John Terry, PwC

Fund managers could face tougher pay rules than the banking sector under new proposals

Jon Terry (pictured), partner in PwC’s reward team, comments on the European Parliament’s suggested amendments to the UCITS V Directive, which, if passed, will have major implications for all European asset management businesses…

If passed unchanged, these proposals will leave asset management businesses managing UCITS products facing even tougher pay rules than the banking sector.

Although most asset management firms are already caught by the pay rules for the banking sector (CRD III), the application of proportionality means that many haven’t been affected by the more prescriptive rules on deferral and receiving remuneration in shares.

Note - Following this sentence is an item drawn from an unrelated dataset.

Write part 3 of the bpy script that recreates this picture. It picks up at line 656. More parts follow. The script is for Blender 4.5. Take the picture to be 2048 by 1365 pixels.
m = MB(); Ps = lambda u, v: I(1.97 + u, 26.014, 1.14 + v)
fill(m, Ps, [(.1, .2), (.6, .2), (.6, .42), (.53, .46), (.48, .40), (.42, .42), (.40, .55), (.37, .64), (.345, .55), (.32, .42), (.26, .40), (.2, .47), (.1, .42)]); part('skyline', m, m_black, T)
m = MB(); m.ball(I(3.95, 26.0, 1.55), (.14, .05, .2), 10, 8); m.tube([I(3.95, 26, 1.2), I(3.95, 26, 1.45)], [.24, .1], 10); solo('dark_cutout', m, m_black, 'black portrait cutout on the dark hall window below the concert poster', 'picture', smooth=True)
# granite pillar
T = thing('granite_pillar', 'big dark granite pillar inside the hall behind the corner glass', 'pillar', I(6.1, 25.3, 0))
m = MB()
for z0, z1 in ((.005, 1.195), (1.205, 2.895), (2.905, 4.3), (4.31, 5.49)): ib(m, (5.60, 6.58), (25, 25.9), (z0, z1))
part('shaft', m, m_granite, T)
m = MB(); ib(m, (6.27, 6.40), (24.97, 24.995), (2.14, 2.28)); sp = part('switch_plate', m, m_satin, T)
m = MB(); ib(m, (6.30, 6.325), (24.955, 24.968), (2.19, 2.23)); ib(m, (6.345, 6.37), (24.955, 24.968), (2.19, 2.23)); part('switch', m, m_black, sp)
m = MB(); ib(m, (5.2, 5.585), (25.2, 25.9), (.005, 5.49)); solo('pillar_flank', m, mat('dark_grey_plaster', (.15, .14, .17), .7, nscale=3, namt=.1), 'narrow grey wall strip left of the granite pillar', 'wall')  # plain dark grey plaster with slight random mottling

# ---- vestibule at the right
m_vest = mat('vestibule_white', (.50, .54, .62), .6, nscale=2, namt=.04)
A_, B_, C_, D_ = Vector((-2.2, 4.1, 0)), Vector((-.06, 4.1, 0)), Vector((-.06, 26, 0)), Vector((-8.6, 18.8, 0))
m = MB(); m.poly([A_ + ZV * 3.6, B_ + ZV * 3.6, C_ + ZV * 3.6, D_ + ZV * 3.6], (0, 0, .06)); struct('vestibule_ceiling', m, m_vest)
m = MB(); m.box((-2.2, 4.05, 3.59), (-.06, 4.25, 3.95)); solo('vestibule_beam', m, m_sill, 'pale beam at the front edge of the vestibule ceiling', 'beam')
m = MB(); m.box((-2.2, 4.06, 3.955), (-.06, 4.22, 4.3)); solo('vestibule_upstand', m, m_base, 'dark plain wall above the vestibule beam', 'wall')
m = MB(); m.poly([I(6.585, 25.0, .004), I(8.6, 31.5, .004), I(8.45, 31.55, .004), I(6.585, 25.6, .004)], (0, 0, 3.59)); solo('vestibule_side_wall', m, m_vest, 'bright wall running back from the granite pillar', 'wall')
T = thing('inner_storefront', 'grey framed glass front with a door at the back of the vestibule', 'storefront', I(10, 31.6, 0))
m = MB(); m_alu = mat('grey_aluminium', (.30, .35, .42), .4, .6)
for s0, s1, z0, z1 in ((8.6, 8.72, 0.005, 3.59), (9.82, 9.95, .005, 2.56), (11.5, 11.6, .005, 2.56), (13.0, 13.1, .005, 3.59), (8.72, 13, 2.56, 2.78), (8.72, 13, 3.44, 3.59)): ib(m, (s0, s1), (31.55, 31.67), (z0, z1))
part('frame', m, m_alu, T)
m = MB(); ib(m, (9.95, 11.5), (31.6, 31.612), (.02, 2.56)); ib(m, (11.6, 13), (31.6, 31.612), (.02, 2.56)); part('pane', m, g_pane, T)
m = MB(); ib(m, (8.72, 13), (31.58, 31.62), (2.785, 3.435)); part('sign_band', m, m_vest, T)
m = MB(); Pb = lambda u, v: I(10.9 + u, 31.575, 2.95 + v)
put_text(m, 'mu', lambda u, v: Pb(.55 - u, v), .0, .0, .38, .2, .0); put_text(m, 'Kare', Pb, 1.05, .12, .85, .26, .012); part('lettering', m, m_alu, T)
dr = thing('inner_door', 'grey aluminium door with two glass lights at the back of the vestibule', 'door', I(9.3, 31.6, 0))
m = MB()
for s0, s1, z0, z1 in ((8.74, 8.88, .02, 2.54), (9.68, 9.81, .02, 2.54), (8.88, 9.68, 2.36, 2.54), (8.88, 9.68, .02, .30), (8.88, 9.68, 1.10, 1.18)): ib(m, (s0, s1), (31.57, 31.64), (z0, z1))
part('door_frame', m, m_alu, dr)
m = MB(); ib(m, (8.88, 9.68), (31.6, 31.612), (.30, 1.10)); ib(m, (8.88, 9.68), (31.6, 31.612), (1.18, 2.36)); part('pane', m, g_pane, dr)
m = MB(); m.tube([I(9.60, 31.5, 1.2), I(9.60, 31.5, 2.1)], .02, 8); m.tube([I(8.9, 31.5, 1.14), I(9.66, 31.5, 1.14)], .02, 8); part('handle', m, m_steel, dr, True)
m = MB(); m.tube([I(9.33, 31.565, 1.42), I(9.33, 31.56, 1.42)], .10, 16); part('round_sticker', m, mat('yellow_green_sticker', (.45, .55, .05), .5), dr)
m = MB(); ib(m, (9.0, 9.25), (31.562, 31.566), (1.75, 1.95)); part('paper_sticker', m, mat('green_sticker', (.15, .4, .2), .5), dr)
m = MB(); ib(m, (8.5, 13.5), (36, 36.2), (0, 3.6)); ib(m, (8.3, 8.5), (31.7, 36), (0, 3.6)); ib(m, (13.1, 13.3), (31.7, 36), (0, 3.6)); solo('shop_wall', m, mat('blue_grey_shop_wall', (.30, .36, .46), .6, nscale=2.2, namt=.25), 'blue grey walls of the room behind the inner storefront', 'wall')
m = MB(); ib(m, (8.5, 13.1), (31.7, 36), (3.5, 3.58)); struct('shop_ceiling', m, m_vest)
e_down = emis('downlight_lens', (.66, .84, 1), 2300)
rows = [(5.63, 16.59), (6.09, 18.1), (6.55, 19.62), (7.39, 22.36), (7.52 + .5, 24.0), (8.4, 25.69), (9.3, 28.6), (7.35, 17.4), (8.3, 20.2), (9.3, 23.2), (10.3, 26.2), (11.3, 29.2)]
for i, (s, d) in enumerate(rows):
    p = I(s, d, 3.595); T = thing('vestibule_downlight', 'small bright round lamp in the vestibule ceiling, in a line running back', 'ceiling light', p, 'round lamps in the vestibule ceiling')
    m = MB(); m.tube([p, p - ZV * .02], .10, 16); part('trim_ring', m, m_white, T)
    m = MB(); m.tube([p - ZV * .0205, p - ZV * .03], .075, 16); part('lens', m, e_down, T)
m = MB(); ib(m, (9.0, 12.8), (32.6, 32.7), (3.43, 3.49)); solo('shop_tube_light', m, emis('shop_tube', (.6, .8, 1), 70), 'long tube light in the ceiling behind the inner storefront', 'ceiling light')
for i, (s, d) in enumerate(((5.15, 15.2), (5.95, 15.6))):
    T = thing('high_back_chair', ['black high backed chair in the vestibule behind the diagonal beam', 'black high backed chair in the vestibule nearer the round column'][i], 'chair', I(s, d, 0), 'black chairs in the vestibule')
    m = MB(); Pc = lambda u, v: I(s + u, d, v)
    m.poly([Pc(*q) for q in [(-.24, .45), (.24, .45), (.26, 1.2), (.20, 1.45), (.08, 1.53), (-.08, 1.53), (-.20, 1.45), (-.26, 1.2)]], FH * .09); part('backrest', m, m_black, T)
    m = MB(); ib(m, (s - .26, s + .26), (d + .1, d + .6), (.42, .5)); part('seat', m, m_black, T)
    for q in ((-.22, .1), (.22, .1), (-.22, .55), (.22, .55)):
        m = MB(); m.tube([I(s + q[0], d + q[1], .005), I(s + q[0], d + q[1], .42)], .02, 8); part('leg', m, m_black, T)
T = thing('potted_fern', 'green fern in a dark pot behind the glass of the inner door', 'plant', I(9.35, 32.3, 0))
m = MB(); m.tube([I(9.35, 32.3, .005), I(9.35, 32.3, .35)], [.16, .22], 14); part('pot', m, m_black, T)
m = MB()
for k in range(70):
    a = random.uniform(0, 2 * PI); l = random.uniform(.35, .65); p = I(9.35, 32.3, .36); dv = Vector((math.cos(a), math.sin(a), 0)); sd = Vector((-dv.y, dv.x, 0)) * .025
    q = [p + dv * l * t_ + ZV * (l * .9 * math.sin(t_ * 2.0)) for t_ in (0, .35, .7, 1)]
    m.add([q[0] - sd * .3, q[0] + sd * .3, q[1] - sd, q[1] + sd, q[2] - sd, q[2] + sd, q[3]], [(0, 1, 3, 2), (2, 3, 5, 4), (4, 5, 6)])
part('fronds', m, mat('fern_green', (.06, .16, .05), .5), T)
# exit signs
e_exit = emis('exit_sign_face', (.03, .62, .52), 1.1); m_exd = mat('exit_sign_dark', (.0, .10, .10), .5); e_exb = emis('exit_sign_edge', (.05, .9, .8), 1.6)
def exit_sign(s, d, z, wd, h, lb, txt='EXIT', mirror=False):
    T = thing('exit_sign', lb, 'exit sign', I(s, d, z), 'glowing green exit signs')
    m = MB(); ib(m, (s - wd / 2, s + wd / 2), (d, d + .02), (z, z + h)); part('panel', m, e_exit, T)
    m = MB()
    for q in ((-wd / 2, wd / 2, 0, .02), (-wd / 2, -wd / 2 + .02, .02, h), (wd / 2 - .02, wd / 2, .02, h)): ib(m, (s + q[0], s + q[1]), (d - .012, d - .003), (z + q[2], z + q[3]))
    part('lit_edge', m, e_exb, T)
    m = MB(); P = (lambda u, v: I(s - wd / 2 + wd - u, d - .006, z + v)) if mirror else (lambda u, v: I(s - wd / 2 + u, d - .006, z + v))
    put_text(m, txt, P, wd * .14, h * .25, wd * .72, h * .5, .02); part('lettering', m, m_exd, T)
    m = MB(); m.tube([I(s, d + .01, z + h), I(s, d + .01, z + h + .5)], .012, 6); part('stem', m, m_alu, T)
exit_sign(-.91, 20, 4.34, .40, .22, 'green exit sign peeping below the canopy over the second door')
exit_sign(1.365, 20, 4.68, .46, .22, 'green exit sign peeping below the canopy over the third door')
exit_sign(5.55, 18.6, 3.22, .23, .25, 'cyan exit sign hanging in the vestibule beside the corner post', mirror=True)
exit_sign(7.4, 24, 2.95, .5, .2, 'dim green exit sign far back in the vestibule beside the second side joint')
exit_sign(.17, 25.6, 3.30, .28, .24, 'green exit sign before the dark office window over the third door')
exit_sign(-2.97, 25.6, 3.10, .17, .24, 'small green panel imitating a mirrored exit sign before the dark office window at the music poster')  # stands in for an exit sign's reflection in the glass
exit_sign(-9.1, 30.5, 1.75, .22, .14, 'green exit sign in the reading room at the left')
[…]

As proposed, the pay rules under UCITS V are far tougher than those being proposed for the alternatives sector under AIFMD. As well as the proposal to cap bonuses, the definition of identified staff is far more explicit and would significantly increase the number of people caught by the rules.

This is another blow for the European financial services sector as it further widens the gap between pay practice in the US and Europe. If passed as proposed, these pay rules will make it much harder for the European asset management industry to retain its key talent and compete against its American and Asian counterparts.

The insurance industry is likely to be nervous as they watch the banks, hedge funds and asset managers being hit with ever increasingly rigid regulations of their pay. Many will now be concerned that it could only be a matter of time until similar regulations affect them.